#Reunião8: CPI dos Autos de Resistência: Uso excessivo da força é resultado do estresse policial

Crédito: Thiago Lontra

Durante a oitiva da CPI dos Autos de Resistência, realizada nesta quinta-feira (17/3), psicólogos da Polícia Militar (PM) revelaram que dentre os fatores que levam à letalidade policial está o estresse decorrente das péssimas condições de trabalho. O levantamento desse diagnóstico foi efetivado a partir do Programa Especial de Treinamento e Acompanhamento Psicológico (PETAP) do Núcleo Central de Psicologia da PM. A metodologia utilizada para essa análise levou em consideração os relatos de experiências pessoais e coletivas sobre o abuso da força policial.

De acordo com o Tenente Coronel Psicólogo Fernando Derenusson, o estudo realizado entre 2014 e 2015, procurou unidades com o maior índice de letalidade como o 9º e o 41º Batalhões de Polícia Militar. Segundo o estudo, os fatores que levam ao uso abusivo da força excessiva vão desde a dificuldade na qualificação da formação até o insulto moral ao policial. “O treinamento é criticado pelo curto tempo e a falta de qualificação. As condições de trabalho, desde a precaridade da infraestrutura das UPPs, que impedem que o policial beba água e se alimente de forma adequada, são fatores que refletem na ponta. O Comandante que cobra metas e produtividade também está estressado. O estresse é sistêmico”, afirmou Derenusson ao ressaltar que a ausência de um suporte jurídico também é encarada pelos policiais como um abandono institucional daqueles que tiveram uma ocorrência mal sucedida.

Desvalorização social

A apertada escala de trabalho é identificada como algo que causa transtornos no trabalho diário dos policias. A falta de tempo para o descanso, também por conta da complementação de renda com os bicos, impede a prática de exercícios que se reflete no distanciamento da família. “Se manter saudável é um desafio. Isso é uma das coisas apontados pelos Praças como fatores causadores de estresse”, observou o psicólogo Derenusson.

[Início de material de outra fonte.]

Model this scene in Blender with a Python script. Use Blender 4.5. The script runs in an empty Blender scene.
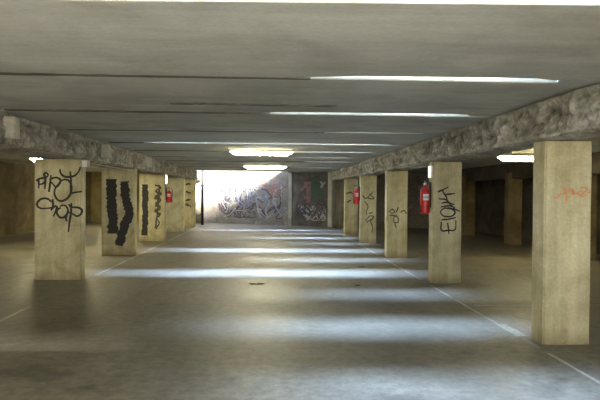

Os questionamentos institucionais e sociais ao trabalho da polícia também é apontado como um dos fatores desestabilizantes. “Há um sentimento de desvalia, de não ser reconhecido e isso dói muito. Quando se conhece a polícia por dentro sabe-se que eles dão o sangue, e isso não é figurativo. O policial se recente da falta de valorização na sociedade”, afirmou Derenusson ao confirmar que fatores psicossociais também podem agravar o uso excessivo de força pelo policial militar uma vez que sofra insultos e ataques à moral e dignidade.

Policial “guerreiro”

A lógica da guerra e do policial justiceiro também foram temas abordados no encontro. Segundo o psicólogo Derenusson, apesar dessa lógica não estar inscrita na formação dos policiais, essa mentalidade tem um viés histórico e virou até política pública com a gratificação “faroeste”. “Essa ação foi inserida em gratificação financeira para medir a produtividade. Se colocou a ideia de que ser policial é resolver tudo com força letal, fazendo justiça com as próprias mãos. Mas a Corporação está tomando medidas para acabar com esse ethos guerreiro”, observou. Derenusson ressaltou ainda que houve uma deficit na formação dos policiais das Unidades de Polícia Pacificadora (UPP) e, por isso, o questionamento da lógica da guerra é pertinente. “Os PMs das UPPs acharam que iriam combater como o Batalhão de Operações Especiais (Bope), virar um rambo, mas perceberam que não era bem assim. Eles estão aprendendo a não se colocar em risco. Observo que há territórios em que o policial se adapta à proximidade e esse policial ‘guerreiro’ não aparece”.

Controle social

Crédito: Thiago Lontra

O deputado estadual Marcelo Freixo (PSOL), relator da CPI, sinalizou a importância de o diagnóstico ser capaz de apontar medidas para reduzir a letalidade policial. Isto porque o estudo já está concluindo sua segunda fase em que observou os discursos dos policiais do 14º e 16º Batalhões de Polícia Militar. Além disso, Freixo questionou o impacto da democracia interna na PM. “A ausência de uma ouvidoria interna na PM, de uma cultura de controle social, influenciou o aumento da letalidade?”, perguntou. Derenusson respondeu que esses mecanismos institucionais de controle deveriam ser mais claros e efetivos, mas que o papel de se pensar em uma nova identidade policial não caberia somente à Psicologia. “Já há resultados parciais que apontam a diminuição da letalidade. Mas, uma ouvidoria é necessária em qualquer instituição e sinto falta de uma ouvidoria interna no Estado-Maior. O policial da ponta deveria ter mecanismos de fala que possam ser sistematizadas para a melhoria de suas condições de trabalho”, afirmou Derenusson. Ao final do encontro, o psicólogo PM entregou à CPI cópias do relatório sobre o abuso da força policial organizado pelo Núcleo Central de Psicologia da PM.